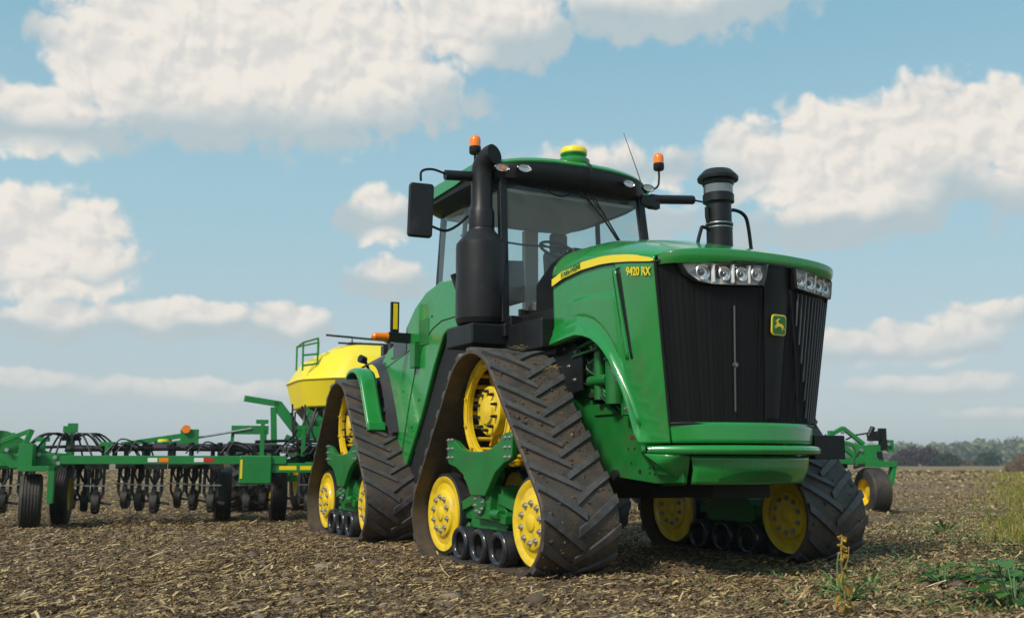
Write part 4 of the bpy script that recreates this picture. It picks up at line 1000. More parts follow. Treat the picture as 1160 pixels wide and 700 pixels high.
ib(lambda m: (m.box(6.95,7.12,-.05,.10,1.28,1.42), m.cyl((6.95,0,1.35),(7.05,0,1.52),.045), m.box(7.15,7.27,-.02,.07,1.12,1.5), m.cyl((7.12,.05,1.10),(7.12,.05,.98),.05), m.tube([(7.2,0,1.45),(6.7,0,1.38),(6.5,0,1.3)],.016,8)), 'valve_block', BLACK)
ib(lambda m: (m.tube([(6.72,.05,1.1),(6.6,.05,.95),(6.62,.05,.80)],.014,8), m.bar((6.6,.05,.82),(6.9,.05,.90),.05,.05)), 'hose', DARK, 0)
for x,z in ((6.40,1.42),(6.25,1.1),(6.75,1.12),(7.3,1.22)): ib(lambda m: m.cyl((x,.05,z),(x,.08,z),.03,n=10), 'pin', STEEL, 0)
# openers
def opener():
    m = MB()
    for s in (-.095,.095):
        m.bar((s,0,.86),(s,.02,.36),.035,.05,up=(0,1,0)); m.bar((s,.02,.37),(s*.35,.03,.20),.035,.05,up=(0,1,0))
    m.box(-.15,.15,-.04,.05,.78,.88); m.bar((0,-.02,.80),(0,.0,.40),.05,.06,up=(0,1,0)); m.tube([(.04,.03,.85),(.06,.05,.65),(0,.05,.5)],.02,8); m.tube([(-.04,.03,.85),(-.07,.05,.7),(-.02,.04,.55)],.016,8)
    m.bar((0,.02,.45),(0,.04,.06),.055,.10,up=(0,1,0))
    o = m.build('opener', DARK, I, bevel=0)
    m = MB(); m.cyl((-.045,-.06,.22),(.045,-.06,.22),.18,n=24); m.lathe([(.16,-.05),(.185,-.03),(.185,.03),(.16,.05)],(0,-.06,.2),'x',24); m.build('press_wheel', TYRE, o)
    m = MB(); m.bar((-.14,.05,.50),(.14,.05,.50),.03,.025); m.build('spring_bar', STEEL, o)
    m = MB(); m.bar((.02,.0,.22),(.20,.05,.18),.05,.04); m.build('scraper', DARK, o)
    return o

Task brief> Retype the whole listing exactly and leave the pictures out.

Result of the task>
Write part 4 of the bpy script that recreates this picture. It picks up at line 1000. More parts follow. Treat the picture as 1160 pixels wide and 700 pixels high.
ib(lambda m: (m.box(6.95,7.12,-.05,.10,1.28,1.42), m.cyl((6.95,0,1.35),(7.05,0,1.52),.045), m.box(7.15,7.27,-.02,.07,1.12,1.5), m.cyl((7.12,.05,1.10),(7.12,.05,.98),.05), m.tube([(7.2,0,1.45),(6.7,0,1.38),(6.5,0,1.3)],.016,8)), 'valve_block', BLACK)
ib(lambda m: (m.tube([(6.72,.05,1.1),(6.6,.05,.95),(6.62,.05,.80)],.014,8), m.bar((6.6,.05,.82),(6.9,.05,.90),.05,.05)), 'hose', DARK, 0)
for x,z in ((6.40,1.42),(6.25,1.1),(6.75,1.12),(7.3,1.22)): ib(lambda m: m.cyl((x,.05,z),(x,.08,z),.03,n=10), 'pin', STEEL, 0)
# openers
def opener():
    m = MB()
    for s in (-.095,.095):
        m.bar((s,0,.86),(s,.02,.36),.035,.05,up=(0,1,0)); m.bar((s,.02,.37),(s*.35,.03,.20),.035,.05,up=(0,1,0))
    m.box(-.15,.15,-.04,.05,.78,.88); m.bar((0,-.02,.80),(0,.0,.40),.05,.06,up=(0,1,0)); m.tube([(.04,.03,.85),(.06,.05,.65),(0,.05,.5)],.02,8); m.tube([(-.04,.03,.85),(-.07,.05,.7),(-.02,.04,.55)],.016,8)
    m.bar((0,.02,.45),(0,.04,.06),.055,.10,up=(0,1,0))
    o = m.build('opener', DARK, I, bevel=0)
    m = MB(); m.cyl((-.045,-.06,.22),(.045,-.06,.22),.18,n=24); m.lathe([(.16,-.05),(.185,-.03),(.185,.03),(.16,.05)],(0,-.06,.2),'x',24); m.build('press_wheel', TYRE, o)
    m = MB(); m.bar((-.14,.05,.50),(.14,.05,.50),.03,.025); m.build('spring_bar', STEEL, o)
    m = MB(); m.bar((.02,.0,.22),(.20,.05,.18),.05,.04); m.build('scraper', DARK, o)
    return o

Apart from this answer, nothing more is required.